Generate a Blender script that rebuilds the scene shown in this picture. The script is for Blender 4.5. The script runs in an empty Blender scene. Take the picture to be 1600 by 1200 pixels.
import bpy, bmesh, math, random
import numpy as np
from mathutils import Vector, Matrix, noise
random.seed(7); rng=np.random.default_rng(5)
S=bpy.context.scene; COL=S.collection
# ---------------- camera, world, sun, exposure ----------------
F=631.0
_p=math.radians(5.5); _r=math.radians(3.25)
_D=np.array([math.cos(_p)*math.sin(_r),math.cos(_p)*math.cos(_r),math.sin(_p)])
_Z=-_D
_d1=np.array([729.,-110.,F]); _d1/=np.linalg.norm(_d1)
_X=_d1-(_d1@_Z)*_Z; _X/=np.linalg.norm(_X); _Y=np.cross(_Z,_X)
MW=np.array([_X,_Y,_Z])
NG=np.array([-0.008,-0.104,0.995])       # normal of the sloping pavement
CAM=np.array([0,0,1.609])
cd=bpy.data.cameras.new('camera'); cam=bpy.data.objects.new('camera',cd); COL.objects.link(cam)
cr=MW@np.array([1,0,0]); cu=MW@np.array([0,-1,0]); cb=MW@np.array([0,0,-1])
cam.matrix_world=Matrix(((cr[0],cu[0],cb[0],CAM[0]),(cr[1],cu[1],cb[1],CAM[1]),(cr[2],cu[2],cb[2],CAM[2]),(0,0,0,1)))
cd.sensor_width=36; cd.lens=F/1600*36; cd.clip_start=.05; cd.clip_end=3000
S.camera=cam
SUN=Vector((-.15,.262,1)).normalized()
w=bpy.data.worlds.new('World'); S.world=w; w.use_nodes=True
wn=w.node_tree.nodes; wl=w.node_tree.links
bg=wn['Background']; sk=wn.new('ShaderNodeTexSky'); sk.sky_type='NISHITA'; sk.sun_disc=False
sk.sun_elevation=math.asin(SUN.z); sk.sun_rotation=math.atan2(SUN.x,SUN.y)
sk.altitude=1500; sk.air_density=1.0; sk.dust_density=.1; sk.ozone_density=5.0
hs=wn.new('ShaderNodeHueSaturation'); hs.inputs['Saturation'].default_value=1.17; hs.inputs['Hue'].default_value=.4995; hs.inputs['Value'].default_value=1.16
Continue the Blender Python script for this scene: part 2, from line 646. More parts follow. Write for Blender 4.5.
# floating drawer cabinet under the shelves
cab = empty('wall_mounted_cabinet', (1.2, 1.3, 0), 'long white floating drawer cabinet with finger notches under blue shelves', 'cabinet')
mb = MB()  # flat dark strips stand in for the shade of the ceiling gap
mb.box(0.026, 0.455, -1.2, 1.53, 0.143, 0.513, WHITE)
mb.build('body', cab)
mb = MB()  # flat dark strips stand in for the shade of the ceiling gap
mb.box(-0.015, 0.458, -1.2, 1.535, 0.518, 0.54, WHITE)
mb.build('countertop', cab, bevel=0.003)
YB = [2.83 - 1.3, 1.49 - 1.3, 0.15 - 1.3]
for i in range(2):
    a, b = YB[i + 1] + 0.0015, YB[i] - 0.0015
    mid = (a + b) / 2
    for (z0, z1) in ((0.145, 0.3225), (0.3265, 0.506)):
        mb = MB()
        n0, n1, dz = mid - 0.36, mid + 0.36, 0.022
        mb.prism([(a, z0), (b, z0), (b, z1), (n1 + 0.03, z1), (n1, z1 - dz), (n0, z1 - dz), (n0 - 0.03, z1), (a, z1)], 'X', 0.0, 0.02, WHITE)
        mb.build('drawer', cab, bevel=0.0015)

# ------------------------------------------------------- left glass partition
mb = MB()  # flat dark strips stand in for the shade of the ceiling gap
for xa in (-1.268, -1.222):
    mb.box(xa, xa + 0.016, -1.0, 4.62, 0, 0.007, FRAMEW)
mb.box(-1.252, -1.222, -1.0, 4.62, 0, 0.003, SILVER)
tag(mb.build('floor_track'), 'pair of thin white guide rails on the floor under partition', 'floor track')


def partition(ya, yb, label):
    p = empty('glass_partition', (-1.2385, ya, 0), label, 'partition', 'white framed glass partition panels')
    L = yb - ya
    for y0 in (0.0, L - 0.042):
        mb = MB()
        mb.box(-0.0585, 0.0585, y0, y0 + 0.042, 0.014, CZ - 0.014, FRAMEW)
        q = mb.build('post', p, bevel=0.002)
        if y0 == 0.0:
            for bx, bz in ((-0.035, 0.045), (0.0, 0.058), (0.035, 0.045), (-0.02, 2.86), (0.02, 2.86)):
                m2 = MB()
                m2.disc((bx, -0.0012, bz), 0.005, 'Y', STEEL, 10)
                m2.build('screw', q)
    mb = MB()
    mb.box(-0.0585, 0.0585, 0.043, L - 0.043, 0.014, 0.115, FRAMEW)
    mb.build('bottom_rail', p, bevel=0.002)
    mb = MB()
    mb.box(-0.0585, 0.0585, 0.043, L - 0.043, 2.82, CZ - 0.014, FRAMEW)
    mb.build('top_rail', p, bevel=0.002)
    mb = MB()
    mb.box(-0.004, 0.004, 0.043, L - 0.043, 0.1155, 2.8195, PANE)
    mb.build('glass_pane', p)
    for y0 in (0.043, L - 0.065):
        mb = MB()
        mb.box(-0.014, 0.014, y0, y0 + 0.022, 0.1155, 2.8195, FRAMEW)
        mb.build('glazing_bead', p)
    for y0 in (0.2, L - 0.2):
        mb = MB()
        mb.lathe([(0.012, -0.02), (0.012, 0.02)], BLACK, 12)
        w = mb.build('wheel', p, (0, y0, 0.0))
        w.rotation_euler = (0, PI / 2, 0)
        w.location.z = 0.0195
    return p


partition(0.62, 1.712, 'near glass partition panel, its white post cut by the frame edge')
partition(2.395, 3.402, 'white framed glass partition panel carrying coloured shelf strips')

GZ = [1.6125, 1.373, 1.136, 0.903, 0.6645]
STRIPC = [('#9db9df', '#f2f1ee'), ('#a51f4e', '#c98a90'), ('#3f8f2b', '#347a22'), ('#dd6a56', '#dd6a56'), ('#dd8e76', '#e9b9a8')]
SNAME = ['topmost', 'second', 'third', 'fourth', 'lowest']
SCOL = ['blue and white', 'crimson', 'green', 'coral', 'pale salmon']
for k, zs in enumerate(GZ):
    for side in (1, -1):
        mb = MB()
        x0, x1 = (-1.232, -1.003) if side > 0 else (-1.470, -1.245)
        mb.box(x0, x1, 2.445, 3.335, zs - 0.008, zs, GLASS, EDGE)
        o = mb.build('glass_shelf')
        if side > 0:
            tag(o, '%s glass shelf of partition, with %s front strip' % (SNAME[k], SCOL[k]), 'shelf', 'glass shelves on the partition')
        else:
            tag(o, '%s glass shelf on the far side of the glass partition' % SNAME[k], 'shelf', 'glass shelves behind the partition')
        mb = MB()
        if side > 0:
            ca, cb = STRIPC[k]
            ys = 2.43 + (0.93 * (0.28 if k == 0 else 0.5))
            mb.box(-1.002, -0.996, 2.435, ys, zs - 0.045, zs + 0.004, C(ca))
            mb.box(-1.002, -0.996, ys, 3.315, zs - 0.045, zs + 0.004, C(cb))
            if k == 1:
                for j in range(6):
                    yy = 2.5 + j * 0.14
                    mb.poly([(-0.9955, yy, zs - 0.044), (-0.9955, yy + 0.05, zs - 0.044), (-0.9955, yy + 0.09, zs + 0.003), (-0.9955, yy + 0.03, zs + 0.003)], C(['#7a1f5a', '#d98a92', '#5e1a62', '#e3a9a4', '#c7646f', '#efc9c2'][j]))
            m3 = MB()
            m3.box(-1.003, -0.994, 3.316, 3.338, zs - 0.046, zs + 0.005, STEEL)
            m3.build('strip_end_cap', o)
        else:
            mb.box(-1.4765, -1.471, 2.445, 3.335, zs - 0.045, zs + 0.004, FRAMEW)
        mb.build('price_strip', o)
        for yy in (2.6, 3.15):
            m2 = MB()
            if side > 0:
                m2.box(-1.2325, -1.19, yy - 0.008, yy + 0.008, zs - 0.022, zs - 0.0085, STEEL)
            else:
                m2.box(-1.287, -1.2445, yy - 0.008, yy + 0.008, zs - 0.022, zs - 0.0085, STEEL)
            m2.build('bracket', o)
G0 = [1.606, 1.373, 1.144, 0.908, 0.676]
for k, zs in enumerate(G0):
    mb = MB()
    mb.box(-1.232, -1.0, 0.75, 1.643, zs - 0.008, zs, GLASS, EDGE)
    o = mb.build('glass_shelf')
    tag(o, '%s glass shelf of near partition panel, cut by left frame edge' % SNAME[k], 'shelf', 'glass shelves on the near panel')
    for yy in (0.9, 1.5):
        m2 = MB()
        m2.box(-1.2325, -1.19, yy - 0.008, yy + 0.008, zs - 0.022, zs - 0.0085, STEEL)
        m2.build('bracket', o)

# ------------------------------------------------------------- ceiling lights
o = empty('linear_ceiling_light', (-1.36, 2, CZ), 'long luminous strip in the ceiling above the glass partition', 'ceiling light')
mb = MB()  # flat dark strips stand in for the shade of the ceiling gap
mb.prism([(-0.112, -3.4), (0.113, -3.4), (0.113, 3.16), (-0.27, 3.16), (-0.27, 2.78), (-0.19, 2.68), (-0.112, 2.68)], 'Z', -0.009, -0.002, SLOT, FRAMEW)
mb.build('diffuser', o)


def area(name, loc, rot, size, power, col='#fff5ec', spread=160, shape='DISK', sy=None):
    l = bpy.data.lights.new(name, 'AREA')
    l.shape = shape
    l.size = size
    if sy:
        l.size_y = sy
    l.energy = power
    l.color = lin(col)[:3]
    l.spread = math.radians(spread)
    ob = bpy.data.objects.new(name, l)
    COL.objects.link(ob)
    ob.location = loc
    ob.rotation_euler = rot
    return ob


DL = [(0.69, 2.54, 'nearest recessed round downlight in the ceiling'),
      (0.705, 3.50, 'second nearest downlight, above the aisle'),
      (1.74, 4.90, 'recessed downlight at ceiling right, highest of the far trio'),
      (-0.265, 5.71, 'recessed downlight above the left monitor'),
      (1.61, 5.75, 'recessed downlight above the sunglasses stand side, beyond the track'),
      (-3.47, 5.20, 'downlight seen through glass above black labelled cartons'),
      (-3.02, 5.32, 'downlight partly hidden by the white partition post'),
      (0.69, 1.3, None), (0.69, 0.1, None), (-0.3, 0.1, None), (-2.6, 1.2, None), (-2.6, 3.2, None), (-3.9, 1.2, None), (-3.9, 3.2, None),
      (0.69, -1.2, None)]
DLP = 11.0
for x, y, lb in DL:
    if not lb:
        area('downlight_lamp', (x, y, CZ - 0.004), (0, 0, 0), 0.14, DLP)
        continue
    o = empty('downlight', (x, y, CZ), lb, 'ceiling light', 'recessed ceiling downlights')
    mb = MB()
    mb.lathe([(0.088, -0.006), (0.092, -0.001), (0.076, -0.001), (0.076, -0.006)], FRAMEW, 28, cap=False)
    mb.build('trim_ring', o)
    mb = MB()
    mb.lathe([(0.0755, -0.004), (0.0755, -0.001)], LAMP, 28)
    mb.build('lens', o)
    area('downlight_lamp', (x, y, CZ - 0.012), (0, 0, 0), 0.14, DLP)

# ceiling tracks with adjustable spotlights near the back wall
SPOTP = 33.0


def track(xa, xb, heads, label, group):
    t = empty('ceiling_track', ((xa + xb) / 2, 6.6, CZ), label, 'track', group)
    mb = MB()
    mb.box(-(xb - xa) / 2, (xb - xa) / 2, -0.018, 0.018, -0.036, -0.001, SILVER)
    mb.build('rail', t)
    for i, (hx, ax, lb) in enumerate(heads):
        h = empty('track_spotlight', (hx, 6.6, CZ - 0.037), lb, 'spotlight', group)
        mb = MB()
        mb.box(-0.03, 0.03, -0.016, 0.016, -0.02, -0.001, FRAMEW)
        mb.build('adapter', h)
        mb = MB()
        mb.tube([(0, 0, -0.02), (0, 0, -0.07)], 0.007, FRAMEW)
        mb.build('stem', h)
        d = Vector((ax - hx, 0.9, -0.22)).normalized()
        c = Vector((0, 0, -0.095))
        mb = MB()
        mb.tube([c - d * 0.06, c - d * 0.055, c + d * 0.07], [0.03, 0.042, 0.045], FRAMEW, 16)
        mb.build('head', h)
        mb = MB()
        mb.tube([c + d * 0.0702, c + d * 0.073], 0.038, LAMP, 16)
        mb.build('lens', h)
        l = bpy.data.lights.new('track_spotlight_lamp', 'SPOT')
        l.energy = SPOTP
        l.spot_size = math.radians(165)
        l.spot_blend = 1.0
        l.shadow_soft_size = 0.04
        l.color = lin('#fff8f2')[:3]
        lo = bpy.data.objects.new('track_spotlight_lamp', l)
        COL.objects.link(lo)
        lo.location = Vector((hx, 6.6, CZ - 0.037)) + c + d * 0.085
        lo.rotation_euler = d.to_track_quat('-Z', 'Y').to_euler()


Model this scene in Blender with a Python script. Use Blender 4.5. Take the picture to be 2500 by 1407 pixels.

■ AIM:
Give again the lines from the one with "Continue the Blender" to the one with "mb.build('drawer', cab, bevel=0.0015)", both lines included, exactly and with no other line.

■ THE SOLUTION:
Continue the Blender Python script for this scene: part 2, from line 646. More parts follow. Write for Blender 4.5.
# floating drawer cabinet under the shelves
cab = empty('wall_mounted_cabinet', (1.2, 1.3, 0), 'long white floating drawer cabinet with finger notches under blue shelves', 'cabinet')
mb = MB()  # flat dark strips stand in for the shade of the ceiling gap
mb.box(0.026, 0.455, -1.2, 1.53, 0.143, 0.513, WHITE)
mb.build('body', cab)
mb = MB()  # flat dark strips stand in for the shade of the ceiling gap
mb.box(-0.015, 0.458, -1.2, 1.535, 0.518, 0.54, WHITE)
mb.build('countertop', cab, bevel=0.003)
YB = [2.83 - 1.3, 1.49 - 1.3, 0.15 - 1.3]
for i in range(2):
    a, b = YB[i + 1] + 0.0015, YB[i] - 0.0015
    mid = (a + b) / 2
    for (z0, z1) in ((0.145, 0.3225), (0.3265, 0.506)):
        mb = MB()
        n0, n1, dz = mid - 0.36, mid + 0.36, 0.022
        mb.prism([(a, z0), (b, z0), (b, z1), (n1 + 0.03, z1), (n1, z1 - dz), (n0, z1 - dz), (n0 - 0.03, z1), (a, z1)], 'X', 0.0, 0.02, WHITE)
        mb.build('drawer', cab, bevel=0.0015)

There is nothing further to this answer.